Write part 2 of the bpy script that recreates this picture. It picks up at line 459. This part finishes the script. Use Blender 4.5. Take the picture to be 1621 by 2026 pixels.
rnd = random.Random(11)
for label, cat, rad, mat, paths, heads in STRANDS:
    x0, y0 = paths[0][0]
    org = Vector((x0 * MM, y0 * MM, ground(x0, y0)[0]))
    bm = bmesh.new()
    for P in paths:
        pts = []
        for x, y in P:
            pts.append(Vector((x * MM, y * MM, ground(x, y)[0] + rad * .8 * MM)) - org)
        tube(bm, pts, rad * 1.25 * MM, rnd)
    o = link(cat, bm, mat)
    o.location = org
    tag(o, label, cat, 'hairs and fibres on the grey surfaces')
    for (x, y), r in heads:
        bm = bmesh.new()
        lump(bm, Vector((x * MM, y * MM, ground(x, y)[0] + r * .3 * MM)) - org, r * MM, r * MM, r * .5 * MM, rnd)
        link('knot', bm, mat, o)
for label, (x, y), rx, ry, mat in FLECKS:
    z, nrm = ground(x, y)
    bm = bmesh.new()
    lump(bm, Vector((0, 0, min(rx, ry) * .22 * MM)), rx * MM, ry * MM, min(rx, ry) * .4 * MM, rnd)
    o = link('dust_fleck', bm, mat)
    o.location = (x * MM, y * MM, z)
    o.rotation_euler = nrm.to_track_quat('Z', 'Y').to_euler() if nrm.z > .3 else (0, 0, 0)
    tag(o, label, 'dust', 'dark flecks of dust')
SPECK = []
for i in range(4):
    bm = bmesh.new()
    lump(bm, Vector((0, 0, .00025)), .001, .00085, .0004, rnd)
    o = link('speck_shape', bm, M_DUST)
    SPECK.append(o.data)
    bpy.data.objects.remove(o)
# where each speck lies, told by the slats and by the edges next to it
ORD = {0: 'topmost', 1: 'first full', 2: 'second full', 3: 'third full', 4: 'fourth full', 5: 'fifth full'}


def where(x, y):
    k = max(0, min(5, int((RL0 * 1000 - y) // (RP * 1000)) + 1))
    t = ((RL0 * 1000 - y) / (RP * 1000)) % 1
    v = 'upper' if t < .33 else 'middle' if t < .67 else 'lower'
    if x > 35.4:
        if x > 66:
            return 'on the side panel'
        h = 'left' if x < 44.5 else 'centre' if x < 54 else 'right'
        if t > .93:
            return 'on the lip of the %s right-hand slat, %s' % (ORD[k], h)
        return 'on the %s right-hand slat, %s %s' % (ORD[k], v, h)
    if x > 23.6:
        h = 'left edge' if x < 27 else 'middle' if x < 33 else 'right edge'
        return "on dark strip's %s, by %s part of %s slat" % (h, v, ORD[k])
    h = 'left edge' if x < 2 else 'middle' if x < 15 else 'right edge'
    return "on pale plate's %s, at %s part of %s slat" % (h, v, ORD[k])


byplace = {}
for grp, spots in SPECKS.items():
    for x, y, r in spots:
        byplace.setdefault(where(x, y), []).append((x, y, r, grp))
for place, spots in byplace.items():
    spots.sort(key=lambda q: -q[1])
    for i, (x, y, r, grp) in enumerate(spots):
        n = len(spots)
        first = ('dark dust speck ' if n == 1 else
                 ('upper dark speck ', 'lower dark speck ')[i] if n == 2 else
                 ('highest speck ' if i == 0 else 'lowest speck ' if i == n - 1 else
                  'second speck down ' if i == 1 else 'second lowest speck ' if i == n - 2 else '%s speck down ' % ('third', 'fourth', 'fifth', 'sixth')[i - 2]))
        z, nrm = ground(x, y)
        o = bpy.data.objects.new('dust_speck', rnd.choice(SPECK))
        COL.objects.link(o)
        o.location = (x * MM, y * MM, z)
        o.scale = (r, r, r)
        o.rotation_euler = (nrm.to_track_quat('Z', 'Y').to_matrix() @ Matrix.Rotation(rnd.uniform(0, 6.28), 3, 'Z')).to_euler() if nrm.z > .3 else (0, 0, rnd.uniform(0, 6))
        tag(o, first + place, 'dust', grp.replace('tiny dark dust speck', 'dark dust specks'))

***

== Stated exercise ==
Copy out all of the lines above exactly.

== Solution ==
Write part 2 of the bpy script that recreates this picture. It picks up at line 459. This part finishes the script. Use Blender 4.5. Take the picture to be 1621 by 2026 pixels.
rnd = random.Random(11)
for label, cat, rad, mat, paths, heads in STRANDS:
    x0, y0 = paths[0][0]
    org = Vector((x0 * MM, y0 * MM, ground(x0, y0)[0]))
    bm = bmesh.new()
    for P in paths:
        pts = []
        for x, y in P:
            pts.append(Vector((x * MM, y * MM, ground(x, y)[0] + rad * .8 * MM)) - org)
        tube(bm, pts, rad * 1.25 * MM, rnd)
    o = link(cat, bm, mat)
    o.location = org
    tag(o, label, cat, 'hairs and fibres on the grey surfaces')
    for (x, y), r in heads:
        bm = bmesh.new()
        lump(bm, Vector((x * MM, y * MM, ground(x, y)[0] + r * .3 * MM)) - org, r * MM, r * MM, r * .5 * MM, rnd)
        link('knot', bm, mat, o)
for label, (x, y), rx, ry, mat in FLECKS:
    z, nrm = ground(x, y)
    bm = bmesh.new()
    lump(bm, Vector((0, 0, min(rx, ry) * .22 * MM)), rx * MM, ry * MM, min(rx, ry) * .4 * MM, rnd)
    o = link('dust_fleck', bm, mat)
    o.location = (x * MM, y * MM, z)
    o.rotation_euler = nrm.to_track_quat('Z', 'Y').to_euler() if nrm.z > .3 else (0, 0, 0)
    tag(o, label, 'dust', 'dark flecks of dust')
SPECK = []
for i in range(4):
    bm = bmesh.new()
    lump(bm, Vector((0, 0, .00025)), .001, .00085, .0004, rnd)
    o = link('speck_shape', bm, M_DUST)
    SPECK.append(o.data)
    bpy.data.objects.remove(o)
# where each speck lies, told by the slats and by the edges next to it
ORD = {0: 'topmost', 1: 'first full', 2: 'second full', 3: 'third full', 4: 'fourth full', 5: 'fifth full'}


def where(x, y):
    k = max(0, min(5, int((RL0 * 1000 - y) // (RP * 1000)) + 1))
    t = ((RL0 * 1000 - y) / (RP * 1000)) % 1
    v = 'upper' if t < .33 else 'middle' if t < .67 else 'lower'
    if x > 35.4:
        if x > 66:
            return 'on the side panel'
        h = 'left' if x < 44.5 else 'centre' if x < 54 else 'right'
        if t > .93:
            return 'on the lip of the %s right-hand slat, %s' % (ORD[k], h)
        return 'on the %s right-hand slat, %s %s' % (ORD[k], v, h)
    if x > 23.6:
        h = 'left edge' if x < 27 else 'middle' if x < 33 else 'right edge'
        return "on dark strip's %s, by %s part of %s slat" % (h, v, ORD[k])
    h = 'left edge' if x < 2 else 'middle' if x < 15 else 'right edge'
    return "on pale plate's %s, at %s part of %s slat" % (h, v, ORD[k])


byplace = {}
for grp, spots in SPECKS.items():
    for x, y, r in spots:
        byplace.setdefault(where(x, y), []).append((x, y, r, grp))
for place, spots in byplace.items():
    spots.sort(key=lambda q: -q[1])
    for i, (x, y, r, grp) in enumerate(spots):
        n = len(spots)
        first = ('dark dust speck ' if n == 1 else
                 ('upper dark speck ', 'lower dark speck ')[i] if n == 2 else
                 ('highest speck ' if i == 0 else 'lowest speck ' if i == n - 1 else
                  'second speck down ' if i == 1 else 'second lowest speck ' if i == n - 2 else '%s speck down ' % ('third', 'fourth', 'fifth', 'sixth')[i - 2]))
        z, nrm = ground(x, y)
        o = bpy.data.objects.new('dust_speck', rnd.choice(SPECK))
        COL.objects.link(o)
        o.location = (x * MM, y * MM, z)
        o.scale = (r, r, r)
        o.rotation_euler = (nrm.to_track_quat('Z', 'Y').to_matrix() @ Matrix.Rotation(rnd.uniform(0, 6.28), 3, 'Z')).to_euler() if nrm.z > .3 else (0, 0, rnd.uniform(0, 6))
        tag(o, first + place, 'dust', grp.replace('tiny dark dust speck', 'dark dust specks'))